⟨

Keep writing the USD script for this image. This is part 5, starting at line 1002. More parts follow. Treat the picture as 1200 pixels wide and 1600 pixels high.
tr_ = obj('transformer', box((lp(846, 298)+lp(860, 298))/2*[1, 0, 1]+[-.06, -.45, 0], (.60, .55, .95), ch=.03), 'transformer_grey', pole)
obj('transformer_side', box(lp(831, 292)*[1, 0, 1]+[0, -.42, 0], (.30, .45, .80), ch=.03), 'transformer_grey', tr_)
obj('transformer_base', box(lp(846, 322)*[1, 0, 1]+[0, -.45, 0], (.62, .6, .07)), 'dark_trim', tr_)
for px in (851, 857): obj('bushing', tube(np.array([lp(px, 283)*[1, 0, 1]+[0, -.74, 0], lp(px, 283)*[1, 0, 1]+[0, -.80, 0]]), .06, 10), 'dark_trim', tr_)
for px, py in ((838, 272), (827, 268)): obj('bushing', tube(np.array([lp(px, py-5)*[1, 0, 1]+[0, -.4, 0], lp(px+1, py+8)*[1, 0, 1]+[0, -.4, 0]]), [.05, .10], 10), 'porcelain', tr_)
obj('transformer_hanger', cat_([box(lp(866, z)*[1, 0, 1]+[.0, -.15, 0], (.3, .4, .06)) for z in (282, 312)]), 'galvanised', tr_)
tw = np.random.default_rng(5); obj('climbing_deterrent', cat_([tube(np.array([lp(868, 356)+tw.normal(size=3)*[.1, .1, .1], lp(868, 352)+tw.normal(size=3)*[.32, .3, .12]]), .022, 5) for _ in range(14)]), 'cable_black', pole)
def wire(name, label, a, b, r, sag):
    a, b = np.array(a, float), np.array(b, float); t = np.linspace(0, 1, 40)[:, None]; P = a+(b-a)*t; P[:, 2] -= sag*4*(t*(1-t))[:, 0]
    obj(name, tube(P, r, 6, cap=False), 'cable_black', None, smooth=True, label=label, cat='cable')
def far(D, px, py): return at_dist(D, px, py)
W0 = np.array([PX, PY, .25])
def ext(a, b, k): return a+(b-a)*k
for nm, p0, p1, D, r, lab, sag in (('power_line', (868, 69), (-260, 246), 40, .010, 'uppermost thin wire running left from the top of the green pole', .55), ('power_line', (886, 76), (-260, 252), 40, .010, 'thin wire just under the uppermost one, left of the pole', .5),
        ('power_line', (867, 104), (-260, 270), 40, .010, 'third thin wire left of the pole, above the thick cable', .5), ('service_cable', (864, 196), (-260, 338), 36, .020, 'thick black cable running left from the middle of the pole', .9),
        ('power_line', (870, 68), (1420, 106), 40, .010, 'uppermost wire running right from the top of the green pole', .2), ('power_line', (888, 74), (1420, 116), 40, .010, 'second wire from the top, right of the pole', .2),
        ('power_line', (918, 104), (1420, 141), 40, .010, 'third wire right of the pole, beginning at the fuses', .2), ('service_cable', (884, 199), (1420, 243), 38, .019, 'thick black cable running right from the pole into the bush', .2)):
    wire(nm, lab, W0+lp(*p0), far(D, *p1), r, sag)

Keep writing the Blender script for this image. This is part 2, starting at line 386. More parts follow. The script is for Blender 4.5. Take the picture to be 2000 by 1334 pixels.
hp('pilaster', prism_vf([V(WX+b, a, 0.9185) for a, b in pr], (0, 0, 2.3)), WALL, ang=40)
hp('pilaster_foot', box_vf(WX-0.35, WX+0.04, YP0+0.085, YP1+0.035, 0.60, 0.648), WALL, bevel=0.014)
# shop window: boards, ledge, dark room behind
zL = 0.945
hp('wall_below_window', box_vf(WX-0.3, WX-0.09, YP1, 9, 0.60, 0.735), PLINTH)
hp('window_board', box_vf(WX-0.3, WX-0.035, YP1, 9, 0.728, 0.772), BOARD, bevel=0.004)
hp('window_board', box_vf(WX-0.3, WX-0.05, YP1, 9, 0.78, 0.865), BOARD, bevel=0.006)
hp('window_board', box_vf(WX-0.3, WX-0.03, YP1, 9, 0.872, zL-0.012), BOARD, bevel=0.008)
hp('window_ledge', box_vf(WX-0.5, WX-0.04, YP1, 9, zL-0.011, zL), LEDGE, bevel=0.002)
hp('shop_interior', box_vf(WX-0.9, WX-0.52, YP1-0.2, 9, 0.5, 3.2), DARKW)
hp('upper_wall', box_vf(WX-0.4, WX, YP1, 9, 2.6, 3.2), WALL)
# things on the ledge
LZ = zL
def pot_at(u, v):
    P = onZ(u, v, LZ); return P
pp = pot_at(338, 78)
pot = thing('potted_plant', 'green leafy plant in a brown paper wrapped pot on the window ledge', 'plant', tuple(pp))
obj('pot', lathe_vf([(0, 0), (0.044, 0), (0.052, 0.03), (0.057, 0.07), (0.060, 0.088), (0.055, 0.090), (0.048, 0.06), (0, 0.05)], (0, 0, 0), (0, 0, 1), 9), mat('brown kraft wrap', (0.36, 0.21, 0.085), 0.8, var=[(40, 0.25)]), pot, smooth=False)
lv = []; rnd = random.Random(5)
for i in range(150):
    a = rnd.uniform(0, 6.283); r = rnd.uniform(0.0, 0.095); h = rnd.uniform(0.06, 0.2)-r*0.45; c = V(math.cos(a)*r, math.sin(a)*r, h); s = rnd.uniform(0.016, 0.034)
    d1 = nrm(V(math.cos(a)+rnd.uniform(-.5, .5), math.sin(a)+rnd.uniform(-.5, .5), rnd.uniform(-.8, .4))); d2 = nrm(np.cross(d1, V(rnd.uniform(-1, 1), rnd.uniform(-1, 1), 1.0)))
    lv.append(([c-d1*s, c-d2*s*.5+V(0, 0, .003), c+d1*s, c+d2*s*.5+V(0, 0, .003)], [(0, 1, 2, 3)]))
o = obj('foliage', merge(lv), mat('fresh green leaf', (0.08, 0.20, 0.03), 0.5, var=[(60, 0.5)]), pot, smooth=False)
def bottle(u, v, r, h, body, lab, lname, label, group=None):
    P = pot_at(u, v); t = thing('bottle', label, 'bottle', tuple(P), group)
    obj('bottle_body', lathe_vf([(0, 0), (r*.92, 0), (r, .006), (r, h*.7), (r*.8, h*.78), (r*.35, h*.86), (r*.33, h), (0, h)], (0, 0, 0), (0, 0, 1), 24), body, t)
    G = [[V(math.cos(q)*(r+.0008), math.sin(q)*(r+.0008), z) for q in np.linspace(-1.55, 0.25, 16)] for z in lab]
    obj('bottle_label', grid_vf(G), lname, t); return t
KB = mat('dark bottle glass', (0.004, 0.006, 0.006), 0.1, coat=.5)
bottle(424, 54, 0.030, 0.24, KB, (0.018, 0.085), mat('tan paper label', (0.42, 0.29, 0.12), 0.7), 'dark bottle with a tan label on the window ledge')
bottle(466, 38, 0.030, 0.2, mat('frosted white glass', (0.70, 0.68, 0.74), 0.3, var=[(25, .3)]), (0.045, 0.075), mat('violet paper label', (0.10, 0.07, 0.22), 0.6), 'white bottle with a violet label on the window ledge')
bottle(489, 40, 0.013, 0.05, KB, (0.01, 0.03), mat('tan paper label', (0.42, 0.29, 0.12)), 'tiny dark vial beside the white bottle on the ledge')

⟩

EXERCISE DIRECTIONS:
Reproduce the entire listing word for word.

CORRECT OUTPUT:
Keep writing the USD script for this image. This is part 5, starting at line 1002. More parts follow. Treat the picture as 1200 pixels wide and 1600 pixels high.
tr_ = obj('transformer', box((lp(846, 298)+lp(860, 298))/2*[1, 0, 1]+[-.06, -.45, 0], (.60, .55, .95), ch=.03), 'transformer_grey', pole)
obj('transformer_side', box(lp(831, 292)*[1, 0, 1]+[0, -.42, 0], (.30, .45, .80), ch=.03), 'transformer_grey', tr_)
obj('transformer_base', box(lp(846, 322)*[1, 0, 1]+[0, -.45, 0], (.62, .6, .07)), 'dark_trim', tr_)
for px in (851, 857): obj('bushing', tube(np.array([lp(px, 283)*[1, 0, 1]+[0, -.74, 0], lp(px, 283)*[1, 0, 1]+[0, -.80, 0]]), .06, 10), 'dark_trim', tr_)
for px, py in ((838, 272), (827, 268)): obj('bushing', tube(np.array([lp(px, py-5)*[1, 0, 1]+[0, -.4, 0], lp(px+1, py+8)*[1, 0, 1]+[0, -.4, 0]]), [.05, .10], 10), 'porcelain', tr_)
obj('transformer_hanger', cat_([box(lp(866, z)*[1, 0, 1]+[.0, -.15, 0], (.3, .4, .06)) for z in (282, 312)]), 'galvanised', tr_)
tw = np.random.default_rng(5); obj('climbing_deterrent', cat_([tube(np.array([lp(868, 356)+tw.normal(size=3)*[.1, .1, .1], lp(868, 352)+tw.normal(size=3)*[.32, .3, .12]]), .022, 5) for _ in range(14)]), 'cable_black', pole)
def wire(name, label, a, b, r, sag):
    a, b = np.array(a, float), np.array(b, float); t = np.linspace(0, 1, 40)[:, None]; P = a+(b-a)*t; P[:, 2] -= sag*4*(t*(1-t))[:, 0]
    obj(name, tube(P, r, 6, cap=False), 'cable_black', None, smooth=True, label=label, cat='cable')
def far(D, px, py): return at_dist(D, px, py)
W0 = np.array([PX, PY, .25])
def ext(a, b, k): return a+(b-a)*k
for nm, p0, p1, D, r, lab, sag in (('power_line', (868, 69), (-260, 246), 40, .010, 'uppermost thin wire running left from the top of the green pole', .55), ('power_line', (886, 76), (-260, 252), 40, .010, 'thin wire just under the uppermost one, left of the pole', .5),
        ('power_line', (867, 104), (-260, 270), 40, .010, 'third thin wire left of the pole, above the thick cable', .5), ('service_cable', (864, 196), (-260, 338), 36, .020, 'thick black cable running left from the middle of the pole', .9),
        ('power_line', (870, 68), (1420, 106), 40, .010, 'uppermost wire running right from the top of the green pole', .2), ('power_line', (888, 74), (1420, 116), 40, .010, 'second wire from the top, right of the pole', .2),
        ('power_line', (918, 104), (1420, 141), 40, .010, 'third wire right of the pole, beginning at the fuses', .2), ('service_cable', (884, 199), (1420, 243), 38, .019, 'thick black cable running right from the pole into the bush', .2)):
    wire(nm, lab, W0+lp(*p0), far(D, *p1), r, sag)

Keep writing the Blender script for this image. This is part 2, starting at line 386. More parts follow. The script is for Blender 4.5. Take the picture to be 2000 by 1334 pixels.
hp('pilaster', prism_vf([V(WX+b, a, 0.9185) for a, b in pr], (0, 0, 2.3)), WALL, ang=40)
hp('pilaster_foot', box_vf(WX-0.35, WX+0.04, YP0+0.085, YP1+0.035, 0.60, 0.648), WALL, bevel=0.014)
# shop window: boards, ledge, dark room behind
zL = 0.945
hp('wall_below_window', box_vf(WX-0.3, WX-0.09, YP1, 9, 0.60, 0.735), PLINTH)
hp('window_board', box_vf(WX-0.3, WX-0.035, YP1, 9, 0.728, 0.772), BOARD, bevel=0.004)
hp('window_board', box_vf(WX-0.3, WX-0.05, YP1, 9, 0.78, 0.865), BOARD, bevel=0.006)
hp('window_board', box_vf(WX-0.3, WX-0.03, YP1, 9, 0.872, zL-0.012), BOARD, bevel=0.008)
hp('window_ledge', box_vf(WX-0.5, WX-0.04, YP1, 9, zL-0.011, zL), LEDGE, bevel=0.002)
hp('shop_interior', box_vf(WX-0.9, WX-0.52, YP1-0.2, 9, 0.5, 3.2), DARKW)
hp('upper_wall', box_vf(WX-0.4, WX, YP1, 9, 2.6, 3.2), WALL)
# things on the ledge
LZ = zL
def pot_at(u, v):
    P = onZ(u, v, LZ); return P
pp = pot_at(338, 78)
pot = thing('potted_plant', 'green leafy plant in a brown paper wrapped pot on the window ledge', 'plant', tuple(pp))
obj('pot', lathe_vf([(0, 0), (0.044, 0), (0.052, 0.03), (0.057, 0.07), (0.060, 0.088), (0.055, 0.090), (0.048, 0.06), (0, 0.05)], (0, 0, 0), (0, 0, 1), 9), mat('brown kraft wrap', (0.36, 0.21, 0.085), 0.8, var=[(40, 0.25)]), pot, smooth=False)
lv = []; rnd = random.Random(5)
for i in range(150):
    a = rnd.uniform(0, 6.283); r = rnd.uniform(0.0, 0.095); h = rnd.uniform(0.06, 0.2)-r*0.45; c = V(math.cos(a)*r, math.sin(a)*r, h); s = rnd.uniform(0.016, 0.034)
    d1 = nrm(V(math.cos(a)+rnd.uniform(-.5, .5), math.sin(a)+rnd.uniform(-.5, .5), rnd.uniform(-.8, .4))); d2 = nrm(np.cross(d1, V(rnd.uniform(-1, 1), rnd.uniform(-1, 1), 1.0)))
    lv.append(([c-d1*s, c-d2*s*.5+V(0, 0, .003), c+d1*s, c+d2*s*.5+V(0, 0, .003)], [(0, 1, 2, 3)]))
o = obj('foliage', merge(lv), mat('fresh green leaf', (0.08, 0.20, 0.03), 0.5, var=[(60, 0.5)]), pot, smooth=False)
def bottle(u, v, r, h, body, lab, lname, label, group=None):
    P = pot_at(u, v); t = thing('bottle', label, 'bottle', tuple(P), group)
    obj('bottle_body', lathe_vf([(0, 0), (r*.92, 0), (r, .006), (r, h*.7), (r*.8, h*.78), (r*.35, h*.86), (r*.33, h), (0, h)], (0, 0, 0), (0, 0, 1), 24), body, t)
    G = [[V(math.cos(q)*(r+.0008), math.sin(q)*(r+.0008), z) for q in np.linspace(-1.55, 0.25, 16)] for z in lab]
    obj('bottle_label', grid_vf(G), lname, t); return t
KB = mat('dark bottle glass', (0.004, 0.006, 0.006), 0.1, coat=.5)
bottle(424, 54, 0.030, 0.24, KB, (0.018, 0.085), mat('tan paper label', (0.42, 0.29, 0.12), 0.7), 'dark bottle with a tan label on the window ledge')
bottle(466, 38, 0.030, 0.2, mat('frosted white glass', (0.70, 0.68, 0.74), 0.3, var=[(25, .3)]), (0.045, 0.075), mat('violet paper label', (0.10, 0.07, 0.22), 0.6), 'white bottle with a violet label on the window ledge')
bottle(489, 40, 0.013, 0.05, KB, (0.01, 0.03), mat('tan paper label', (0.42, 0.29, 0.12)), 'tiny dark vial beside the white bottle on the ledge')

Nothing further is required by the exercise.